Sunday, November 9, 2025

The Oylers and Spitalfields

 

Photo from Spitalfields Market.

Historic Spitalfields Market has been a trading site in London since the 1600s. Various generations of the Oyler family have sold produce at the old market from the mid 1800s. While my own connection to this branch of the family is distant, I know there are others out there who are more recent descendants from Thomas Pettit Oyler and his heirs. There's a great photo from 1910 showing the name Potter Oyler on the outside of Spitalfields Market (I don't have the digital rights to post it on the blog), and it looks like there was a Potter Oyler Ltd operating at Spitalfields up to 1990.

Thomas Pettit Oyler married Elizabeth Potter in Kent in 1817. They had at five daughters - Caroline, Mary, Frances Matilda, Elisabeth, and Harriet - and one son Potter Samuel Oyler. Thomas and Elizabeth moved from Kent to Shoreditch in the early 1830s. Elizabeth died in 1840, and Thomas in 1842.

Potter Samuel Oyler was born in 1821 in Sandhurst, Kent. In 1841, he married Mary Ann Hales, the granddaughter of a grocer, in Shoreditch, and they had nine children. Potter and family appear in the 1851 England Census, living at 8 Fashion Street in Spitalfields.

Ancestry. 1851 England Census.

By 1861, the family was at 33 and 34 Commercial Street, and Potter is listed as a fruit salesman. His oldest sons, Thomas P. and George Oyler, ages 15 and 13, are listed as assistant salesmen. They would later take over the business with their mother after Potter's death in 1868 (for a copy of the will of Potter Samuel Oyler and Mary Ann Hales Oyler, see this page on Rootsweb posted by a descendant of Thomas Pettit Oyler).

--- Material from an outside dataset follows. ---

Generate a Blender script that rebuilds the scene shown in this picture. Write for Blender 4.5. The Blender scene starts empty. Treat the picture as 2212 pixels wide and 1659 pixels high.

Ancestry. 1861 England Census.
The Standard. 28 Mar 1871.

In the 1871 England Census, Mary Ann is listed at 27 Commercial Street in Spitalfields as a fruit saleswoman with her children.
Ancestry. 1871 England Census.

The Oylers invested in property, and according to the survey of London, in 1879 Thomas P. and brother George Oyler built St. James' Chambers a dormitory house that had 420 lodgers. In 1880, they rebuilt 199 and 201 Poplar High Street, and later 203-207 Poplar High Street. Mary Ann Oyler died in 1886, her daughters married fruit salesmen from the area near Spitalfields. One son William operated the Bridge House tavern.

Thomas Potter and George, operating as "T. and G. Oyler" appear in the England newspapers with various interests, from owning The Swan pub on Great Dover street, a fruit business at Spitalfields Market, and sourcing fruit and produce from Kent and other locations. It looks like the building where the Swan pub was located no longer exists, but The Roebuck is a historic pub nearby that could be worth a visit.

A cool item is this photo of an old market token labeled P. Oyler, Spitalfields. According to a Google search, the tokens were used by wholesalers and retailers to track deposits on returned containers and work done by porters. The tokens served as a receipt and prevented fraud.
Source: eBay.

Branches of the family descending from George Oyler carried on the family business and maintained a connection to Spitalfields Market into recent decades. This is a fascinating bit of history and I'll try to check out the Spitalfields Market area when I'm in London again next month.